La doctrine des sacrements qui correspond à l’ecclésiologie professante, reconnaît cette fonction de parole visible à la prédication et à la participation à la Cène. Mais le trait spécifique du sacrement est l’engagement qu’il exprime, la réponse à la grâce de Dieu, la réponse à la prédication. La Première épître de Pierre (3.21) formule ce qui ressemble le plus à une définition du baptême dans le Nouveau Testament : l’engagement d’une bonne conscience envers Dieu ; la conscience a été purifiée par la Parole de Dieu, par la grâce, et s’engage envers Dieu. Comme l’engagement a la forme de la confession de foi – je crois et je redis, comme la vérité à laquelle j’adhère de tout cœur, ce que la Parole m’a dit –, la Parole retentit à nouveau, et elle engendre une édification dans la grâce. On retrouve ainsi le rôle, le bienfait, que les réformés mettent au premier rang. Pour la Cène, elle est « parole visible », mais ce qui spécifie le rôle de sacrement est ceci : c’est une prédication dont les membres de l’Église ne sont pas d’abord, les auditeurs, mais les prédicateurs ! « Chaque fois que vous faites ces choses, vous annoncez la mort du Seigneur ; [vous tous] » (1 Co 11.26).

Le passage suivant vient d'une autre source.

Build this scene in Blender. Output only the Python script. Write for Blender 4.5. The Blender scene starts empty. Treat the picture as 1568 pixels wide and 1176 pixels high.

Ainsi se disposent et se déploient les trois grandes théologies des sacrements.

7. Qu’est-ce que le ministère de l’Église dans le monde ?

En ce qui concerne le ministère de l’Église dans le monde, on peut commodément reprendre la double image donnée par Jésus : vous êtes la lumière du monde, et vous êtes le sel de la terre. À l’Église échoit une double mission. D’une part faire briller la lumière de l’Évangile. On parle de la mission au sens un peu restreint : mission « d’évangéliser », de faire connaître l’œuvre de Dieu en Jésus-Christ, et la possibilité d’être sauvés pour cette vie et pour l’âge qui vient par la foi en Jésus. D’autre part : « vous êtes le sel de la terre ». Le sel prévient et freine la corruption, la pourriture des aliments. C’est le grand préservateur dans la culture de l’époque (il n’y avait pas de congélateur !). Être le sel de la terre, c’est être dans le monde et par toute action qu’on peut mener, par la conduite qu’on peut tenir, freiner la corruption – et permettre ainsi à l’histoire de continuer. Cette mission de « sel » a des dimensions interpersonnelles très privées, mais aussi des dimensions sociopolitiques. Je pense qu’elle est seconde par rapport à la première, mais elle n’est pas non plus à écarter, à ignorer. La dualité caractérise le ministère de l’Église.

8. Quels sont les différents ministères et comment sont-ils présentés dans la Bible ?

Dans l’Église telle que voulue par Dieu, celui-ci donne des capacités à certaines personnes pour remplir des services qu’on appelle « ministères ». Il y a deux grandes sortes de ministères comme nous pouvons bien le distinguer dans la Première épître de Pierre (4.11) : d’un côté, les ministères de la Parole : la prédication de la Parole parce que c’est le moyen de grâce choisi par Dieu pour sauver les humains et nous édifier dans la vie nouvelle ; de l’autre, les ministères de la charité fraternelle envers tous, c’est-à-dire les services de secours et d’assistance. Ces derniers s’exercent au bénéfice de tous, et spécialement des frères et sœurs dans la foi (Ga 6.10). Une polarité marque aussi les ministères de la Parole : enseignement et prophétie. Comme la Parole doit régir la vie de la communauté, au ministère de la Parole s’associent, en restant distinctes, les tâches pastorales (le berger conduit le troupeau), les « pilotages » (on peut ainsi traduire en 1 Corinthiens 12.28) : elles sont assignées aux anciens, assistés des diacres.

Le Christ n’a pas besoin d’un « Vicaire » sur la terre, au sommet d’une hiérarchie : il est activement présent par son Esprit. Dans sa grâce, il veut bien se servir des instruments que nous sommes, tellement inadéquats en nous-mêmes, pour bâtir, lui, son Église.